:: WRITTEN EXERCISE ::
Output the data that follows exactly, line for line.

* * * *

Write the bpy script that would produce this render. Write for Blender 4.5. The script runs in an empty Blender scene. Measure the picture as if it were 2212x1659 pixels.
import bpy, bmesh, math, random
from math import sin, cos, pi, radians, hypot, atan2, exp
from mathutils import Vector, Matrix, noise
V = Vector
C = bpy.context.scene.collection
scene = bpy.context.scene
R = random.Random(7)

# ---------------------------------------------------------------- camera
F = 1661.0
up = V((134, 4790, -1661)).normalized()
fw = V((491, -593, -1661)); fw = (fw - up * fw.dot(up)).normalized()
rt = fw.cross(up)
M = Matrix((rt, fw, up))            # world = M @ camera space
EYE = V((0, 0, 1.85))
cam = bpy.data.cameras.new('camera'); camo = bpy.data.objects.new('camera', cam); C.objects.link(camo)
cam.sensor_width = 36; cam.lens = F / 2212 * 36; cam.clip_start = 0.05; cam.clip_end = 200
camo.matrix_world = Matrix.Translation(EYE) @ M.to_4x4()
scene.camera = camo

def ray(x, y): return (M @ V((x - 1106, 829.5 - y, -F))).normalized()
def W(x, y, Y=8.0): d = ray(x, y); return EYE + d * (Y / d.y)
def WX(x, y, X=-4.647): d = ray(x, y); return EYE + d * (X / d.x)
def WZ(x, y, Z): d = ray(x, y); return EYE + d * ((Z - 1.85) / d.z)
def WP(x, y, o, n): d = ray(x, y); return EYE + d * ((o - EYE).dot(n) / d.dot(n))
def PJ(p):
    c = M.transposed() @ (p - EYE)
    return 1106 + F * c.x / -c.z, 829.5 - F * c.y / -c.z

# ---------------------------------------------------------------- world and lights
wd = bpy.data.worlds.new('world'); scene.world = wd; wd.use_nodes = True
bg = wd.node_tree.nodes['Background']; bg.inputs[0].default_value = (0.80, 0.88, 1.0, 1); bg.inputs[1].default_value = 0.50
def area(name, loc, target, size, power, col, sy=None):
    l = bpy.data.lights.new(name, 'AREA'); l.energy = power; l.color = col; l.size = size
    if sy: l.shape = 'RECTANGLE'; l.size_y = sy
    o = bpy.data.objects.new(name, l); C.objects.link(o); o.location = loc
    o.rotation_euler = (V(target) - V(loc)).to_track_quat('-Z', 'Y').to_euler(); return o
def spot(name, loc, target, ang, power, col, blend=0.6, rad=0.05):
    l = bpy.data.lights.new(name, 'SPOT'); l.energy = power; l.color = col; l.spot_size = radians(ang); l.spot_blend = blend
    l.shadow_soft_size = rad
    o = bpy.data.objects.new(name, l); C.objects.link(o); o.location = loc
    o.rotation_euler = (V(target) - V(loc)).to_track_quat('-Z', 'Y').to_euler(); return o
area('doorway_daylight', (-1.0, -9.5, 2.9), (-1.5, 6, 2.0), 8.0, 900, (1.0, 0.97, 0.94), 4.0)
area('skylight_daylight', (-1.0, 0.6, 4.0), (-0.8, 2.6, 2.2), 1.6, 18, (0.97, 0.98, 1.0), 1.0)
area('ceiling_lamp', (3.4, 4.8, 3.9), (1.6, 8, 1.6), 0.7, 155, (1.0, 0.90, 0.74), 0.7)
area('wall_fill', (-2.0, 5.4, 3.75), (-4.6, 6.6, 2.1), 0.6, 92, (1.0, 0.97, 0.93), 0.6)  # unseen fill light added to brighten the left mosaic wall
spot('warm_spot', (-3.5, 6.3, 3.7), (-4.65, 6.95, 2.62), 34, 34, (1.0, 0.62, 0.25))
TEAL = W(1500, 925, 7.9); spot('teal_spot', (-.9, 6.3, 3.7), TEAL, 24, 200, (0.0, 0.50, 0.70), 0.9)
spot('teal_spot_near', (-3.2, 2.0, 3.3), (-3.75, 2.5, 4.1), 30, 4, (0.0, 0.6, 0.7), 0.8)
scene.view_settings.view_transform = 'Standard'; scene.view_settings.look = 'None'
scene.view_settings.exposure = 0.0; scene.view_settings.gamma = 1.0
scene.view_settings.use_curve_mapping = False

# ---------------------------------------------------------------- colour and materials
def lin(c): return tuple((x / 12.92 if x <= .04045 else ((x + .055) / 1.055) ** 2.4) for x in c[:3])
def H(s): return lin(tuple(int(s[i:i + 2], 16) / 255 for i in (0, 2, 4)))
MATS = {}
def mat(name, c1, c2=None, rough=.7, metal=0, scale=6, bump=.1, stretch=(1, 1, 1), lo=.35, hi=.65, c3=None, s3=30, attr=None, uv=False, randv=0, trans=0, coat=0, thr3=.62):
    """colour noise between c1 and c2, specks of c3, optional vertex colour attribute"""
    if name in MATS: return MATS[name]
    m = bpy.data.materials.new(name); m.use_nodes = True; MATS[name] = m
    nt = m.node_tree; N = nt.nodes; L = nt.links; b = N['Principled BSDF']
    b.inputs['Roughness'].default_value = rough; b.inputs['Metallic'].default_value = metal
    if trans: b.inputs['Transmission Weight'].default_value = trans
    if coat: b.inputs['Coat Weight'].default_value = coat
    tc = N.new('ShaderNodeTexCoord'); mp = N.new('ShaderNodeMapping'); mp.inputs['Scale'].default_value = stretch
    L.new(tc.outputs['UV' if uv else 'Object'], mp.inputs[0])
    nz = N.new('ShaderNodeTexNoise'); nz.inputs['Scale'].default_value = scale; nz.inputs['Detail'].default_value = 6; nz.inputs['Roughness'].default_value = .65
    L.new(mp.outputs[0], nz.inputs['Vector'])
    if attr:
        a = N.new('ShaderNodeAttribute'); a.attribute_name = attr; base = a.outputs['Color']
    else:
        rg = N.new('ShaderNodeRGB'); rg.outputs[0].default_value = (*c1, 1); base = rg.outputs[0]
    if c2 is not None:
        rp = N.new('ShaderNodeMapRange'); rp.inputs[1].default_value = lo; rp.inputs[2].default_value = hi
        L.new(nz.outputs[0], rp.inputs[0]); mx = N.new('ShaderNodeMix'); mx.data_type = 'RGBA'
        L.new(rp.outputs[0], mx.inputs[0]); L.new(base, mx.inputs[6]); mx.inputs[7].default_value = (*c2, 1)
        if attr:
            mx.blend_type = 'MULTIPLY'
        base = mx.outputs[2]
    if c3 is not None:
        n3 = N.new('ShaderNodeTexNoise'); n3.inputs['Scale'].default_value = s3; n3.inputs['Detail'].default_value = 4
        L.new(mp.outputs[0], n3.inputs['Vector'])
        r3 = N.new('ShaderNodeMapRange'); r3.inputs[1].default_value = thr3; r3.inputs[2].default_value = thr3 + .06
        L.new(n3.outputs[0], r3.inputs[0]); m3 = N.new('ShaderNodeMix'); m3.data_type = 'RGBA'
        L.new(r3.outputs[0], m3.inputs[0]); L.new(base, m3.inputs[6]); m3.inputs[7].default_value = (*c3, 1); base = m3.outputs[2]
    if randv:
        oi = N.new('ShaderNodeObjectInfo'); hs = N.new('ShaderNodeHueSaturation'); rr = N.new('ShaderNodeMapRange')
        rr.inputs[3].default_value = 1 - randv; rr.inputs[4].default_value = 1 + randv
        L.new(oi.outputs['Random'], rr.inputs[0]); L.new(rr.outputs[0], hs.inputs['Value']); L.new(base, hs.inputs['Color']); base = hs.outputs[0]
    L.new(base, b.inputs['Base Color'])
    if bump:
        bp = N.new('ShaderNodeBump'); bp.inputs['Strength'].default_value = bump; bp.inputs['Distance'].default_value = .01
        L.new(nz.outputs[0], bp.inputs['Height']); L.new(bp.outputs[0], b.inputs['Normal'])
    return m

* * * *

:: ANSWER TO THE TASK ::
Write the bpy script that would produce this render. Write for Blender 4.5. The script runs in an empty Blender scene. Measure the picture as if it were 2212x1659 pixels.
import bpy, bmesh, math, random
from math import sin, cos, pi, radians, hypot, atan2, exp
from mathutils import Vector, Matrix, noise
V = Vector
C = bpy.context.scene.collection
scene = bpy.context.scene
R = random.Random(7)

# ---------------------------------------------------------------- camera
F = 1661.0
up = V((134, 4790, -1661)).normalized()
fw = V((491, -593, -1661)); fw = (fw - up * fw.dot(up)).normalized()
rt = fw.cross(up)
M = Matrix((rt, fw, up))            # world = M @ camera space
EYE = V((0, 0, 1.85))
cam = bpy.data.cameras.new('camera'); camo = bpy.data.objects.new('camera', cam); C.objects.link(camo)
cam.sensor_width = 36; cam.lens = F / 2212 * 36; cam.clip_start = 0.05; cam.clip_end = 200
camo.matrix_world = Matrix.Translation(EYE) @ M.to_4x4()
scene.camera = camo

def ray(x, y): return (M @ V((x - 1106, 829.5 - y, -F))).normalized()
def W(x, y, Y=8.0): d = ray(x, y); return EYE + d * (Y / d.y)
def WX(x, y, X=-4.647): d = ray(x, y); return EYE + d * (X / d.x)
def WZ(x, y, Z): d = ray(x, y); return EYE + d * ((Z - 1.85) / d.z)
def WP(x, y, o, n): d = ray(x, y); return EYE + d * ((o - EYE).dot(n) / d.dot(n))
def PJ(p):
    c = M.transposed() @ (p - EYE)
    return 1106 + F * c.x / -c.z, 829.5 - F * c.y / -c.z

# ---------------------------------------------------------------- world and lights
wd = bpy.data.worlds.new('world'); scene.world = wd; wd.use_nodes = True
bg = wd.node_tree.nodes['Background']; bg.inputs[0].default_value = (0.80, 0.88, 1.0, 1); bg.inputs[1].default_value = 0.50
def area(name, loc, target, size, power, col, sy=None):
    l = bpy.data.lights.new(name, 'AREA'); l.energy = power; l.color = col; l.size = size
    if sy: l.shape = 'RECTANGLE'; l.size_y = sy
    o = bpy.data.objects.new(name, l); C.objects.link(o); o.location = loc
    o.rotation_euler = (V(target) - V(loc)).to_track_quat('-Z', 'Y').to_euler(); return o
def spot(name, loc, target, ang, power, col, blend=0.6, rad=0.05):
    l = bpy.data.lights.new(name, 'SPOT'); l.energy = power; l.color = col; l.spot_size = radians(ang); l.spot_blend = blend
    l.shadow_soft_size = rad
    o = bpy.data.objects.new(name, l); C.objects.link(o); o.location = loc
    o.rotation_euler = (V(target) - V(loc)).to_track_quat('-Z', 'Y').to_euler(); return o
area('doorway_daylight', (-1.0, -9.5, 2.9), (-1.5, 6, 2.0), 8.0, 900, (1.0, 0.97, 0.94), 4.0)
area('skylight_daylight', (-1.0, 0.6, 4.0), (-0.8, 2.6, 2.2), 1.6, 18, (0.97, 0.98, 1.0), 1.0)
area('ceiling_lamp', (3.4, 4.8, 3.9), (1.6, 8, 1.6), 0.7, 155, (1.0, 0.90, 0.74), 0.7)
area('wall_fill', (-2.0, 5.4, 3.75), (-4.6, 6.6, 2.1), 0.6, 92, (1.0, 0.97, 0.93), 0.6)  # unseen fill light added to brighten the left mosaic wall
spot('warm_spot', (-3.5, 6.3, 3.7), (-4.65, 6.95, 2.62), 34, 34, (1.0, 0.62, 0.25))
TEAL = W(1500, 925, 7.9); spot('teal_spot', (-.9, 6.3, 3.7), TEAL, 24, 200, (0.0, 0.50, 0.70), 0.9)
spot('teal_spot_near', (-3.2, 2.0, 3.3), (-3.75, 2.5, 4.1), 30, 4, (0.0, 0.6, 0.7), 0.8)
scene.view_settings.view_transform = 'Standard'; scene.view_settings.look = 'None'
scene.view_settings.exposure = 0.0; scene.view_settings.gamma = 1.0
scene.view_settings.use_curve_mapping = False

# ---------------------------------------------------------------- colour and materials
def lin(c): return tuple((x / 12.92 if x <= .04045 else ((x + .055) / 1.055) ** 2.4) for x in c[:3])
def H(s): return lin(tuple(int(s[i:i + 2], 16) / 255 for i in (0, 2, 4)))
MATS = {}
def mat(name, c1, c2=None, rough=.7, metal=0, scale=6, bump=.1, stretch=(1, 1, 1), lo=.35, hi=.65, c3=None, s3=30, attr=None, uv=False, randv=0, trans=0, coat=0, thr3=.62):
    """colour noise between c1 and c2, specks of c3, optional vertex colour attribute"""
    if name in MATS: return MATS[name]
    m = bpy.data.materials.new(name); m.use_nodes = True; MATS[name] = m
    nt = m.node_tree; N = nt.nodes; L = nt.links; b = N['Principled BSDF']
    b.inputs['Roughness'].default_value = rough; b.inputs['Metallic'].default_value = metal
    if trans: b.inputs['Transmission Weight'].default_value = trans
    if coat: b.inputs['Coat Weight'].default_value = coat
    tc = N.new('ShaderNodeTexCoord'); mp = N.new('ShaderNodeMapping'); mp.inputs['Scale'].default_value = stretch
    L.new(tc.outputs['UV' if uv else 'Object'], mp.inputs[0])
    nz = N.new('ShaderNodeTexNoise'); nz.inputs['Scale'].default_value = scale; nz.inputs['Detail'].default_value = 6; nz.inputs['Roughness'].default_value = .65
    L.new(mp.outputs[0], nz.inputs['Vector'])
    if attr:
        a = N.new('ShaderNodeAttribute'); a.attribute_name = attr; base = a.outputs['Color']
    else:
        rg = N.new('ShaderNodeRGB'); rg.outputs[0].default_value = (*c1, 1); base = rg.outputs[0]
    if c2 is not None:
        rp = N.new('ShaderNodeMapRange'); rp.inputs[1].default_value = lo; rp.inputs[2].default_value = hi
        L.new(nz.outputs[0], rp.inputs[0]); mx = N.new('ShaderNodeMix'); mx.data_type = 'RGBA'
        L.new(rp.outputs[0], mx.inputs[0]); L.new(base, mx.inputs[6]); mx.inputs[7].default_value = (*c2, 1)
        if attr:
            mx.blend_type = 'MULTIPLY'
        base = mx.outputs[2]
    if c3 is not None:
        n3 = N.new('ShaderNodeTexNoise'); n3.inputs['Scale'].default_value = s3; n3.inputs['Detail'].default_value = 4
        L.new(mp.outputs[0], n3.inputs['Vector'])
        r3 = N.new('ShaderNodeMapRange'); r3.inputs[1].default_value = thr3; r3.inputs[2].default_value = thr3 + .06
        L.new(n3.outputs[0], r3.inputs[0]); m3 = N.new('ShaderNodeMix'); m3.data_type = 'RGBA'
        L.new(r3.outputs[0], m3.inputs[0]); L.new(base, m3.inputs[6]); m3.inputs[7].default_value = (*c3, 1); base = m3.outputs[2]
    if randv:
        oi = N.new('ShaderNodeObjectInfo'); hs = N.new('ShaderNodeHueSaturation'); rr = N.new('ShaderNodeMapRange')
        rr.inputs[3].default_value = 1 - randv; rr.inputs[4].default_value = 1 + randv
        L.new(oi.outputs['Random'], rr.inputs[0]); L.new(rr.outputs[0], hs.inputs['Value']); L.new(base, hs.inputs['Color']); base = hs.outputs[0]
    L.new(base, b.inputs['Base Color'])
    if bump:
        bp = N.new('ShaderNodeBump'); bp.inputs['Strength'].default_value = bump; bp.inputs['Distance'].default_value = .01
        L.new(nz.outputs[0], bp.inputs['Height']); L.new(bp.outputs[0], b.inputs['Normal'])
    return m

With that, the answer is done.